Machine learning for self-tuning mode-locked lasers with multiple transmission filters

Abstract

We develop an adaptive control and self-tuning procedure for mode-locked fiber laser systems using multiple transmission filters. Each transmission filter set consists of two quarter-wave plates, a passive polarizer, and a half-wave plate to generate nonlinear polarization rotation (NPR). The energy performance of a fiber laser can be significantly increased by incorporating multiple NPR filters. Critical for self-tuning is the ability to properly characterize the average cavity birefringence, and, although the existed self-tuning algorithms can successfully classify the birefringence of single filter configuration, they cannot achieve real-time recognition of the cavity birefringence for multifilter laser systems. To remedy this issue, we propose three birefringence classification algorithms based upon learned libraries of observed dynamic patterns, including a uniform, a hierarchical, and a dynamic selection procedure from such patterns.
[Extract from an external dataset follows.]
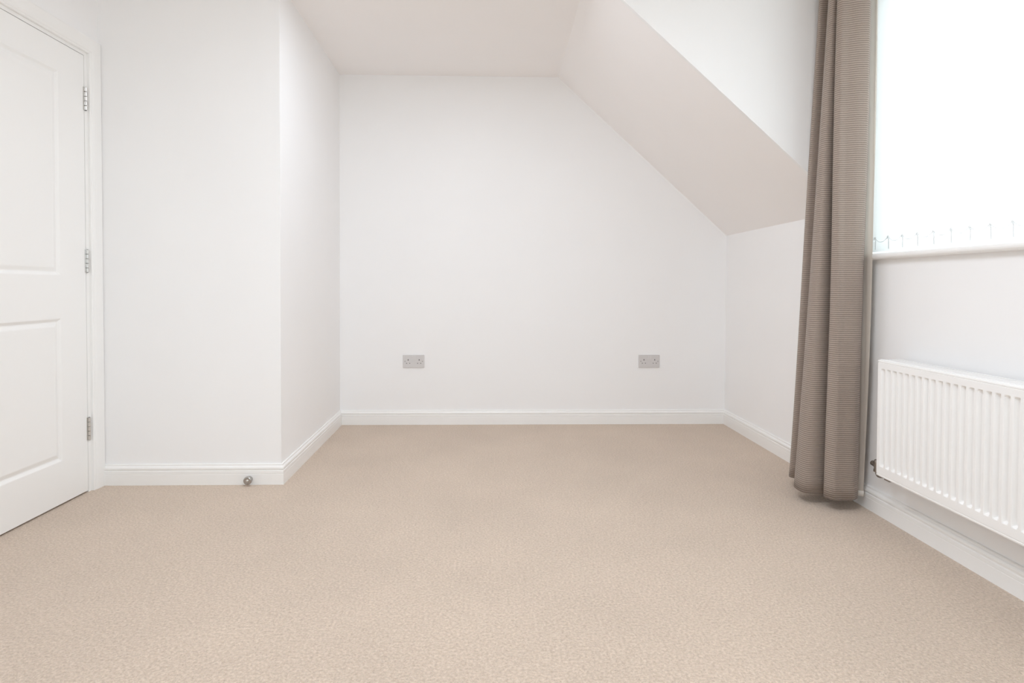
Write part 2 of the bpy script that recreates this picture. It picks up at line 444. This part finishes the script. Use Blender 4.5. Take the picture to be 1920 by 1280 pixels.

A maximum seeking algorithm is then constructed to determine the optimal (maximal) wave plate(s) and polarizer(s) settings. Thus, the adaptive control and self-tuning scheme is designed as a combination of maximum seeking and dynamic library selection algorithms. Numerical implementation shows that the proposed self-tuning scheme achieves stable, high-energy mode-locking while circumventing the multipulsing instability.